The Chennai Chapter invited Sucharita Mukherjee [PGP2001], a key contributor to the UNEP Inquiry: Design of a Sustainable Financial System in India to dwell upon the challenges. She is the co-founder of KaleidoFin, a fintech platform that propels under-banked customers towards meeting their real life goals by providing intuitive and tailored financial solutions. The IIMA Alumni Association Chennai Chapter partnered with the MMA to host the discussion on October 13, 2017 at E-Hotel Express, Avenue Mall, Chennai between 6:00 and 7:30 PM. About 70 participants ensured a lively discussion, anchored by Raghuttama Rao [PGP1988], CEO, Gopalkrishnan-Deshpande Center for Innovation and Entrepreneurship at IIT Madras.

 

Key Takeaways

  1. India needs to develop a sustainable financial system to finance India’s goals for inclusive and sustainable growth. It includes:
    • Raising incomes for the 800 million people living on less than US$2 per day;
    • Generating livelihoods for the 12 million people entering the workforce  every year, and
    • Generating the natural resource base, increased emphasis on renewable and clean energy and quality of air and water at a time of climate change.
  2. The overall credit to GDP ratio in India is in the range of 65 to 70%. However, there is an extremely wide variation in the urban and rural areas for disadvantaged communities. In most rural districts, it is around 10% or lower. Despite a reasonable number of access points, financial depth indicators, thus are weak. Empirical studies indicate that every 10% increase in credit to GDP ratio reduces poverty by 2 to 3 percentage points. There is a strong linkages between finance and sustainable development goals. The challenge is providing access to the 800 million poor people in the country.
  3. Financial services need significant innovations in terms of business model as well as channel. For instance, India has, on an average, 17 customer access points for every 100,000 customers. The actual flow of finance is still very poor.  Only 6% actually borrow from a formal financial institution. However, informal borrowing is much higher among the vulnerable communities. Insurance and mutual funds penetration at 3% and 2%, respectively are very low.
  4. Affordability of credit is interpreted as individuals with similar risk profile should be able to access credit at similar rates, after adjusting for reasonable levels of transaction costs. However, in reality, the spread to risk free rate for vulnerable communities in both urban and rural areas are skewed for a variety of reasons – very high transaction costs, mispricing of credit risks and differences in the cost of funds faced by different channels, even in the formal system.
  5. Increased mobile penetration and growing disruptions through dis-bundling of services by FinTech is harbinger for innovation in financial systems to address the last mile challenges. Recent policy direction has led to the emergence of 21 new Payment Banks and Small Finance Banks. Also wallets are now inter-operable with bank accounts.
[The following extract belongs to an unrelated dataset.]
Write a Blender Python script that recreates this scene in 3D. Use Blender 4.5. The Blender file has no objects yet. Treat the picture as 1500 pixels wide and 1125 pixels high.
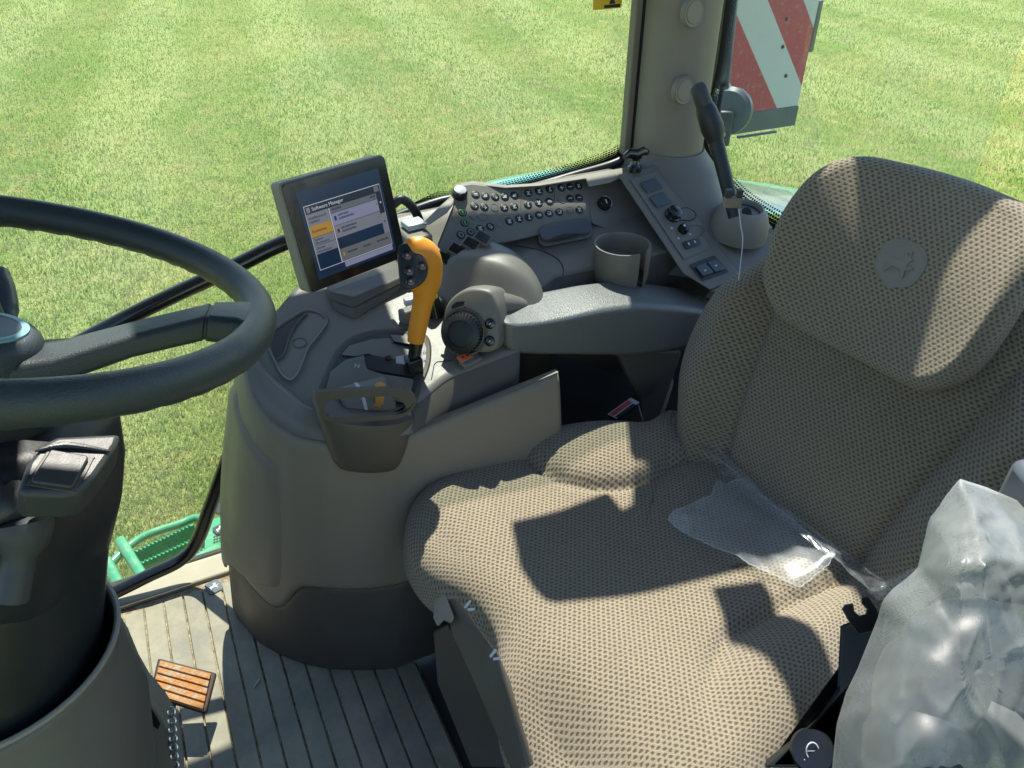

  6. The spread of credit is akin to an inverted pyramid. For instance, the top 24 million households corner about 70% of total credit. But the 82 million households that is around 400 million people get only US$1 billion credit. Underlying customer profile amongst the vulnerable communities are much complex, diverse and fragile. The challenge is to design a financial system that acknowledges the contingency of this diversity of bottom of pyramid.
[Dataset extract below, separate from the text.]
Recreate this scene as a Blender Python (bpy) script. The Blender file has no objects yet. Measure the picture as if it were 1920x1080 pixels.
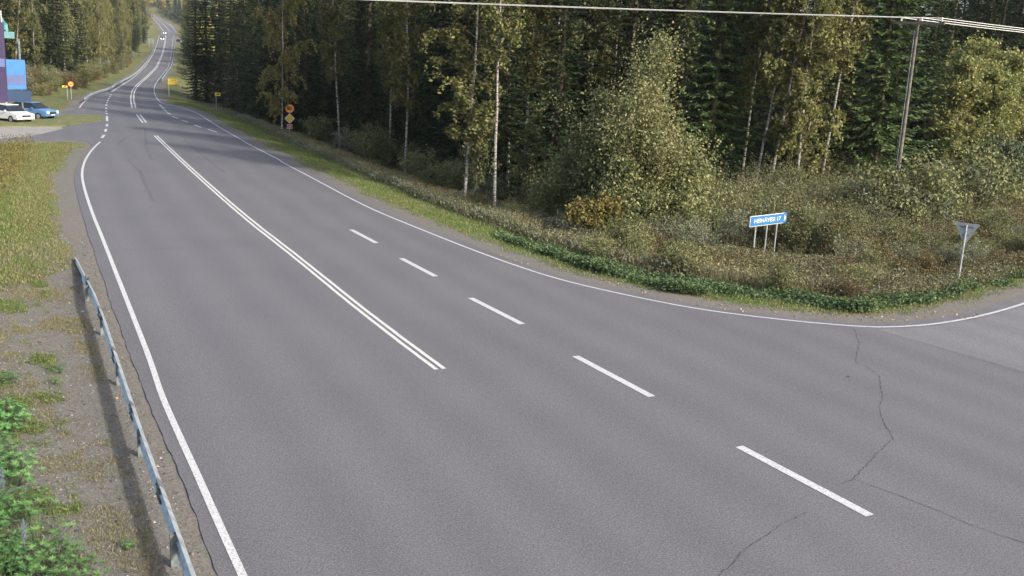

  7. Payment Banks coupled with ATMs and branches aggregate to about 250,000, today. But the round the corner kirana shops that carry out pre-paid mobile top ups are in millions spread in each nook and corner. We need a business model innovation that addresses the last-mile challenges for financial services akin to the mobile top-ups.
  8. India also needs innovation in risk transfer for the vulnerable section of population. It calls for both institutional and methodological innovation so that the risk associated with the credit could be assessed in terms of quality of these loans and a capital market infrastructure to transfer this risk in large scale. We need more ways in which risks can be transferred to large, well-capitalized financial institutions.
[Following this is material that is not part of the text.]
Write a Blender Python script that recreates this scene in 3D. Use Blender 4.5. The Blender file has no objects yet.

  9. India also needs innovative financial solutions that addresses the credit needs of vulnerable families with volatile and irregular income streams. We see new banks that have emerged in other parts of the world focusing on designing customer goal-centric financial solutions rather than uniform products. The silver lining in India is the disruptive FinTech startups that can bring down costs.
  10. Last but not the least, advocacy based on grounds-up innovation to create more enabling regulatory policy environment to make the financial systems responsible and accountable to complex, diverse and volatile customer profile. A starting point could be redesigning the priority sector regulation.